Nell’annosa contesa all’insegna del
“gruppo più seminale del rock”, gli AC / DC sono certamente in un’ottima posizione di classifica, avendo influenzato, in maniera più o meno marcata, miriadi di formazioni musicali (dai Krokus agli Airbourne, passando per Rhino Bucket, Cinderella e Nevada Beach, ma arrivando anche a “gente” come Judas Priest e Accept …).
Chiunque voglia dedicarsi alla versione più viscerale,
anthemica e “sudata” del genere deve in qualche modo fare i conti i celebri australiani, ma la questione diventa un po’ più complicata quando l’ispirazione diventa qualcosa di più sfrontato, avvicinandosi pericolosamente al concetto di “plagio”.
I francesi
Overdrivers rischiano seriamente di venire etichettati alla stregua di una “cover band” e sebbene nella loro proposta non ci sia proprio nulla di originale e la ricalcatura della quintessenziale formula espressiva degli AC / DC sia pressoché assoluta, credo che questo “
Glory or nothing” (titolo, tra l’altro, idoneo a fungere da
slogan della nostra
gloriosa testata virtuale …) meriti una certa considerazione, in virtù della capacità del quartetto di intridere i suoi pezzi di uno smalto e di un
feeling abbastanza coinvolgenti, attivando nell’astante i gangli neuronali responsabili dello “svago”, un aspetto insito nei canoni fondamentali del
rock n’ roll e invece spesso sovrastato dalla ricerca spasmodica della dotta creatività artistica.
Per sintetizzare, potremo dire che, ben lontani dal proporre un “capolavoro epocale”, gli
Overdrivers sanno come divertire gli estimatori di questa disciplinata formula sonora, i quali, in quanto tali, difficilmente potranno finire per essere affiliati alla corporazione dell’

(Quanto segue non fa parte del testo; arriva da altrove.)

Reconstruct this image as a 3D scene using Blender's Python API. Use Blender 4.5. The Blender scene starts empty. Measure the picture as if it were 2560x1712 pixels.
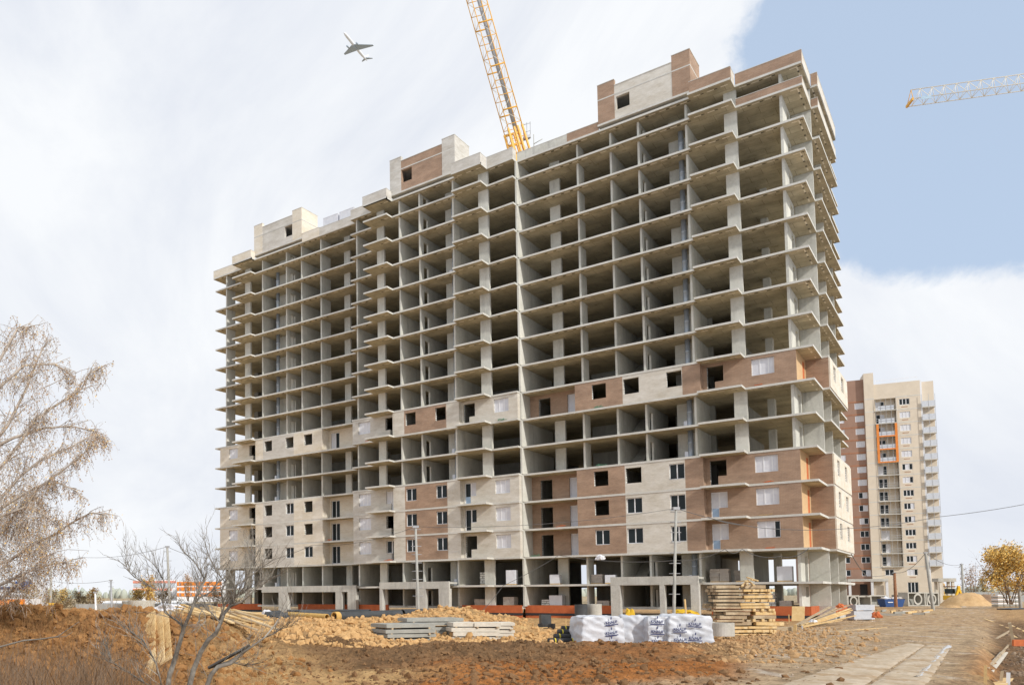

intellighenzia rockofila più snobistica.
Sostenuti da buone doti tecniche ed interpretative, a cui si aggiunge un’opportuna dose di umorismo, i transalpini celebrano i loro egemoni modelli attraverso tipici inni ad alto voltaggio, magari talvolta un po’
naif (“
Kings of the road”, “
Overdrivers”, “
Bad breath girl", “
Perfection is my name”) e tuttavia sempre piuttosto trascinanti (“
Glory or nothing”, “
My girlfriend is a pornstar”, “
Guitar playboy”, "
Ready for the rodeo”), arrivando poi a metallizzare il
sound fino alle soglie del
Valhalla Accept-
iano (“
Cobra kai”, "
We are one”, “
In fear, blood and fire” e la minacciosa “
Meet the monsters”) e garantendo così a chi non s’indigna di fronte all’ampio ricorso dei
cliché del settore tre quarti d’ora di gradevoli vibrazioni senza troppe “pretese”.